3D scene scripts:
▬▬▬▬▬▬▬▬▬▬
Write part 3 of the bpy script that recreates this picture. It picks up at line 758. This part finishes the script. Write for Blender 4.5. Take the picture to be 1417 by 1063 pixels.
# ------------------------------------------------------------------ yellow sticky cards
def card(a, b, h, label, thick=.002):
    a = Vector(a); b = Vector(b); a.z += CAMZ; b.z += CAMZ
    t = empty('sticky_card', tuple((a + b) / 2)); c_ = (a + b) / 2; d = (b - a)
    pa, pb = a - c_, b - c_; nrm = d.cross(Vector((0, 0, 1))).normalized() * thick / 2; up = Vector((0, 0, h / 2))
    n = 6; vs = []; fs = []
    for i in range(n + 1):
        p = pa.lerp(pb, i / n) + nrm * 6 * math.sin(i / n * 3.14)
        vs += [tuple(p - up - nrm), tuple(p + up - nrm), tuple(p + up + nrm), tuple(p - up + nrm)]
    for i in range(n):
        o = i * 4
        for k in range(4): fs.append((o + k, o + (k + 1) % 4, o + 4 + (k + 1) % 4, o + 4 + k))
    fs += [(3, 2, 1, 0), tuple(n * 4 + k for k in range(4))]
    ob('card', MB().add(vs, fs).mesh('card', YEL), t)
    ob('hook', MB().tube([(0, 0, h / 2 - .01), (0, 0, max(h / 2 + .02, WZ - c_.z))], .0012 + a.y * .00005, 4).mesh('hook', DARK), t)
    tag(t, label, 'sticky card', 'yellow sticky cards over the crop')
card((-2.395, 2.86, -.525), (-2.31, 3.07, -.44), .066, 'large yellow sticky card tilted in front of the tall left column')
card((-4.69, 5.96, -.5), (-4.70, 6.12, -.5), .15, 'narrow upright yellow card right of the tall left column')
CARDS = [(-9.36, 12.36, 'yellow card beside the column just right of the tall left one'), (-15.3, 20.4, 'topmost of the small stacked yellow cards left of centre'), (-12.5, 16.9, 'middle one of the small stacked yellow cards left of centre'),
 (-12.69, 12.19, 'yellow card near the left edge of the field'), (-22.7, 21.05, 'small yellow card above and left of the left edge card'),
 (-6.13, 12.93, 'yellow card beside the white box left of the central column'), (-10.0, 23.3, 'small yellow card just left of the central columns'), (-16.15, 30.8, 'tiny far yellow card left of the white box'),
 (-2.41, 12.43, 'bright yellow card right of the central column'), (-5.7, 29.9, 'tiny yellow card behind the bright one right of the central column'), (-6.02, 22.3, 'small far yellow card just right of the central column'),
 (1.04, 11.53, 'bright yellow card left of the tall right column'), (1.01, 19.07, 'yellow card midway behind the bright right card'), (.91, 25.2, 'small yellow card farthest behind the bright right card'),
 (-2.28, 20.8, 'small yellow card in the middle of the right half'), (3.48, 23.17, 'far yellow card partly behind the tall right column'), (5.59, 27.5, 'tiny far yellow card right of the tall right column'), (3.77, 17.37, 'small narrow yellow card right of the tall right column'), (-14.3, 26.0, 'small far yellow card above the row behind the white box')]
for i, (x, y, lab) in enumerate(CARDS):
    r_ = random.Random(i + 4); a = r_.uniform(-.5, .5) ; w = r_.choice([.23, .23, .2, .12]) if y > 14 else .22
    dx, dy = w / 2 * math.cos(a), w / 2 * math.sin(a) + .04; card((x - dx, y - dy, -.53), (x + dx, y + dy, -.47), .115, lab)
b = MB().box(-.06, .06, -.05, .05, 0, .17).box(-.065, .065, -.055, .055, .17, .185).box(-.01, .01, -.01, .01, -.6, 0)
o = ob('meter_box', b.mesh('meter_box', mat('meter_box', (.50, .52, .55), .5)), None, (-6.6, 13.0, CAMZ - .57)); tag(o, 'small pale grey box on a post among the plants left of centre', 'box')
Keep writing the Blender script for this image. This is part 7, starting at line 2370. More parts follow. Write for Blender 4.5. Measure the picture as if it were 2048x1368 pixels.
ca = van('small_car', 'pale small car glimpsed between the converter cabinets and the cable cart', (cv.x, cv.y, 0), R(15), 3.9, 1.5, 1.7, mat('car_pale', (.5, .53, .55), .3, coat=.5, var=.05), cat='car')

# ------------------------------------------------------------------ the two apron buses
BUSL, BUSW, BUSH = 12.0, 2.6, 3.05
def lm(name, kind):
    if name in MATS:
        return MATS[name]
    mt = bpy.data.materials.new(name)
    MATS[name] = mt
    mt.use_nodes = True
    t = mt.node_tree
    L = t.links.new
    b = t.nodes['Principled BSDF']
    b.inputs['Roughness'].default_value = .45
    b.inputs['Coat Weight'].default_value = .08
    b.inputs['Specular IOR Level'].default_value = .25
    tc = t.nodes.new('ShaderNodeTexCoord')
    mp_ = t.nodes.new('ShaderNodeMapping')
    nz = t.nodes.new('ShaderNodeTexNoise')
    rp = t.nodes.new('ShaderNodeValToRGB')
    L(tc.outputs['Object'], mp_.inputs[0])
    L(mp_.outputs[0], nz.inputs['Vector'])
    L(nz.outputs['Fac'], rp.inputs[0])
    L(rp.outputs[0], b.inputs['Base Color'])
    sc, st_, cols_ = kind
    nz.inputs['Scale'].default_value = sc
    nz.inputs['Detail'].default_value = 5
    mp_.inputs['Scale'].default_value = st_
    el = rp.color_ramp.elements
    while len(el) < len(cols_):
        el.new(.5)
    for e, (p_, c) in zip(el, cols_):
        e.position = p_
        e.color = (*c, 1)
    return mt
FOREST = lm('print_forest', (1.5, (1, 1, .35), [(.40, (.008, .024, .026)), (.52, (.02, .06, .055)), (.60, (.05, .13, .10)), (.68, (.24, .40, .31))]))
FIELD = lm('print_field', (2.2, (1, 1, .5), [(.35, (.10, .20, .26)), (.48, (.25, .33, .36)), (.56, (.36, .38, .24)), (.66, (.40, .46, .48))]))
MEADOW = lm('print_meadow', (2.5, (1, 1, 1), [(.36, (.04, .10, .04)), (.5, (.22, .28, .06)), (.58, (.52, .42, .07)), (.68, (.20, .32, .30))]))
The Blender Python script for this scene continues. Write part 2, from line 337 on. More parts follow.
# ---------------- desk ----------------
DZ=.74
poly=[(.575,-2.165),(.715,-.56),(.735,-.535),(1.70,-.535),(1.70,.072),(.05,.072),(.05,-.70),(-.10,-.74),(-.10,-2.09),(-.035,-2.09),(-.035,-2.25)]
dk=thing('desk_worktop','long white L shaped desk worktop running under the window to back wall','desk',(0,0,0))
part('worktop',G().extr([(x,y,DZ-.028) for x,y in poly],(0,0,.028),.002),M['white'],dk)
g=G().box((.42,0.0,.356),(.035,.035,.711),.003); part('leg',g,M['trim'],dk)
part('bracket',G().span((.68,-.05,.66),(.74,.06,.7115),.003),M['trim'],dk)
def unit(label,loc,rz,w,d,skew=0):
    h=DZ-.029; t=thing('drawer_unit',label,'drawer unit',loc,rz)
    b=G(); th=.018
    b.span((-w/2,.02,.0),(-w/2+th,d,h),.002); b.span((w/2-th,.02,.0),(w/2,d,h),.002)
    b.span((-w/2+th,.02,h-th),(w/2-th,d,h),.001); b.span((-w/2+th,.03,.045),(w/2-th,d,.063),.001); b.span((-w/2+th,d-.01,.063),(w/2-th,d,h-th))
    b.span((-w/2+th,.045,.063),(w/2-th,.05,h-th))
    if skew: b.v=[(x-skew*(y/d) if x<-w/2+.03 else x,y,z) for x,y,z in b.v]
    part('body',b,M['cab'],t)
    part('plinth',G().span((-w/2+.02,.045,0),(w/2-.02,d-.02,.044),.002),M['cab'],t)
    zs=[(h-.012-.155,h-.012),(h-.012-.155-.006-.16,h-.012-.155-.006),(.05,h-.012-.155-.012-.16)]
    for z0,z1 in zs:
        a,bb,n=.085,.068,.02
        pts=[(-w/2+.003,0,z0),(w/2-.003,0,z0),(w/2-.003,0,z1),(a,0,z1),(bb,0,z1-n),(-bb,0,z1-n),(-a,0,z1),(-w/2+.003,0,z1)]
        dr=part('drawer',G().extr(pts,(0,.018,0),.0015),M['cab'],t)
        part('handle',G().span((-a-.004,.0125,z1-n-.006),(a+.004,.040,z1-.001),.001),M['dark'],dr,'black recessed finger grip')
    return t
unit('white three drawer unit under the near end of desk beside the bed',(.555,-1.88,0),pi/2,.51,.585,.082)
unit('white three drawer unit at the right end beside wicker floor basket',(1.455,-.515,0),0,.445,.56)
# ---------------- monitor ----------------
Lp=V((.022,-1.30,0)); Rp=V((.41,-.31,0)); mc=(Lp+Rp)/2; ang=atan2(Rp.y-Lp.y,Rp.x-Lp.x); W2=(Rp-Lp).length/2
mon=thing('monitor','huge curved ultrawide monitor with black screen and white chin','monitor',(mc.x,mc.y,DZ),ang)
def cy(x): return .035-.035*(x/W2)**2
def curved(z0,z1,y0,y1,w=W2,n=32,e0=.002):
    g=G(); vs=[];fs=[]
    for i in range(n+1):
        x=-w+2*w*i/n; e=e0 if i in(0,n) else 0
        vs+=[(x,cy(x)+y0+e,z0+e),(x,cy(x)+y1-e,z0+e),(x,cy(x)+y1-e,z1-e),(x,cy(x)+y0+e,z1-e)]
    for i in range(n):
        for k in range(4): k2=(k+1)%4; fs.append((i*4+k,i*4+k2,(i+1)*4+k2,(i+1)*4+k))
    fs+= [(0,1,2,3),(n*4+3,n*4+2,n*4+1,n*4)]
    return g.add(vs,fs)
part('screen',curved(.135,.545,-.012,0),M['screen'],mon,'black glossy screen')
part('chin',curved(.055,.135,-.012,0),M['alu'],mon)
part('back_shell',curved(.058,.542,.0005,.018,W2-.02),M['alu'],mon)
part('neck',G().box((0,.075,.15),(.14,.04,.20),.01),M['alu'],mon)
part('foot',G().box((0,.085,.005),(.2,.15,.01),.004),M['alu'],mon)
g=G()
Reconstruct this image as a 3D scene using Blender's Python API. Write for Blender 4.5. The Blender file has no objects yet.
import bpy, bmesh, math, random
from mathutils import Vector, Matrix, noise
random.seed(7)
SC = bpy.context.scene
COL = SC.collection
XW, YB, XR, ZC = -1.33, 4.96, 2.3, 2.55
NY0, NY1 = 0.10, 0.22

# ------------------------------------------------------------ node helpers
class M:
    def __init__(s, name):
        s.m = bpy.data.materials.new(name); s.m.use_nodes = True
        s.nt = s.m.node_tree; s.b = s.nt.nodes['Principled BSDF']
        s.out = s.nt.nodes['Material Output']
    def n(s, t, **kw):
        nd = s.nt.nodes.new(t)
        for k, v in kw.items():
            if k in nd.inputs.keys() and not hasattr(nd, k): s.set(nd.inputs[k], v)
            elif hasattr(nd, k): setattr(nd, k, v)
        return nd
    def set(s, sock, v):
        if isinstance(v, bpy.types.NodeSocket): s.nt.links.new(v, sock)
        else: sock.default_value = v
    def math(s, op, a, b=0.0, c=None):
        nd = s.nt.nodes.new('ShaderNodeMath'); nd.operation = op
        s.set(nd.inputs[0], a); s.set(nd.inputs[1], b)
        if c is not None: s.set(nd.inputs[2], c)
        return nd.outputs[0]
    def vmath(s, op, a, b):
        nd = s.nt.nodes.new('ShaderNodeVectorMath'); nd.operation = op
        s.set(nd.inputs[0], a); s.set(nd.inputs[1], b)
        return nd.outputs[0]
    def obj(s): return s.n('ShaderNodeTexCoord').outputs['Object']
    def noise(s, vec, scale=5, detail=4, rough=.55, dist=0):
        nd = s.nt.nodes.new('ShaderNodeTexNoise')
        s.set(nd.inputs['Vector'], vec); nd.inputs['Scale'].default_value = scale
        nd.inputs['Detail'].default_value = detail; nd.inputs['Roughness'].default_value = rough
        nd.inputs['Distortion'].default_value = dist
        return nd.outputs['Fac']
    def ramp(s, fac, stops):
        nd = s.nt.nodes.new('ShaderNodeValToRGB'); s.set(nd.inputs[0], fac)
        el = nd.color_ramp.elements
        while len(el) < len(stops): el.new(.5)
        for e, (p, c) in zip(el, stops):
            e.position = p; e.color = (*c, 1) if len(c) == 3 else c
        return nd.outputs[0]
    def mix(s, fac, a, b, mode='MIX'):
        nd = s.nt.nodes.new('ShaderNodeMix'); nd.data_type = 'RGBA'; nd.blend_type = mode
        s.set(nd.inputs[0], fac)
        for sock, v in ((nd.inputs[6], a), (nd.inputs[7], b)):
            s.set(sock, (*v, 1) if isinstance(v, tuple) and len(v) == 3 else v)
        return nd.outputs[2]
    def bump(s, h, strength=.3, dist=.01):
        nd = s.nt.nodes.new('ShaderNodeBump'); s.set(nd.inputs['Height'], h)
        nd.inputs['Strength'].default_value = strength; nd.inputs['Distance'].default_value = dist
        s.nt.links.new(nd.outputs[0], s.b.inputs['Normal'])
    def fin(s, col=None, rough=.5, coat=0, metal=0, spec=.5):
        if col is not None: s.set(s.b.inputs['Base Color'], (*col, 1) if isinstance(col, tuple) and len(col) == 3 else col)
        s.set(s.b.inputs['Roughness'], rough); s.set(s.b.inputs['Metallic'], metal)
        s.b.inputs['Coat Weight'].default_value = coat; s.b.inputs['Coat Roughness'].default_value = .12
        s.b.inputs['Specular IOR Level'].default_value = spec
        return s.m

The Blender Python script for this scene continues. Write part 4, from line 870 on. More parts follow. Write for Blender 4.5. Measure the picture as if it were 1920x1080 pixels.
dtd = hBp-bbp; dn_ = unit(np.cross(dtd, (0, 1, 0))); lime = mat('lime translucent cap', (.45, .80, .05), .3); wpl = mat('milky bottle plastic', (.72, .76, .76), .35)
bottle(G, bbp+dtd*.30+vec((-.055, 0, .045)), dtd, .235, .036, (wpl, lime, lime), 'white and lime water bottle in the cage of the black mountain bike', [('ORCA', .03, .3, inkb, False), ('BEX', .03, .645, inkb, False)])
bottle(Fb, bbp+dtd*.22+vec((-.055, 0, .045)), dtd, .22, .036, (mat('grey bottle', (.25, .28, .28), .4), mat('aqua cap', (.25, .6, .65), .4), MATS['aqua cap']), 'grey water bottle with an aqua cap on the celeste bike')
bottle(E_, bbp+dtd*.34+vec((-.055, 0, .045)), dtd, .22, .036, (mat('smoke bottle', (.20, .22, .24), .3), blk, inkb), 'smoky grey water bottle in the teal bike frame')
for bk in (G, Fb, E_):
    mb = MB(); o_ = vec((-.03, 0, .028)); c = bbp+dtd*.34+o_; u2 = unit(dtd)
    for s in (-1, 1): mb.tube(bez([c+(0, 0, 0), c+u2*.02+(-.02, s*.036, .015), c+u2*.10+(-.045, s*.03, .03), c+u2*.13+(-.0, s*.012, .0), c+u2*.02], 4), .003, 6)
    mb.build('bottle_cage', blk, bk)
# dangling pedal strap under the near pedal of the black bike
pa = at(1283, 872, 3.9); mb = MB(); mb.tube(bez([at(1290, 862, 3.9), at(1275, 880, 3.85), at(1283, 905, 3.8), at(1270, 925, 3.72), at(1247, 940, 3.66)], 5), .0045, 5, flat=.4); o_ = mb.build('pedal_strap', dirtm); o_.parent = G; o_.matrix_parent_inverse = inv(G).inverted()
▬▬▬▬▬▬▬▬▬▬
*GIVEN PROBLEM*.
The lines to return run from the one containing "Reconstruct this image" down to the one containing "NY0, NY1 = 0.10, 0.22"; give them exactly, both included, and no others.

*RESULT FOR THIS EXERCISE*.
Reconstruct this image as a 3D scene using Blender's Python API. Write for Blender 4.5. The Blender file has no objects yet.
import bpy, bmesh, math, random
from mathutils import Vector, Matrix, noise
random.seed(7)
SC = bpy.context.scene
COL = SC.collection
XW, YB, XR, ZC = -1.33, 4.96, 2.3, 2.55
NY0, NY1 = 0.10, 0.22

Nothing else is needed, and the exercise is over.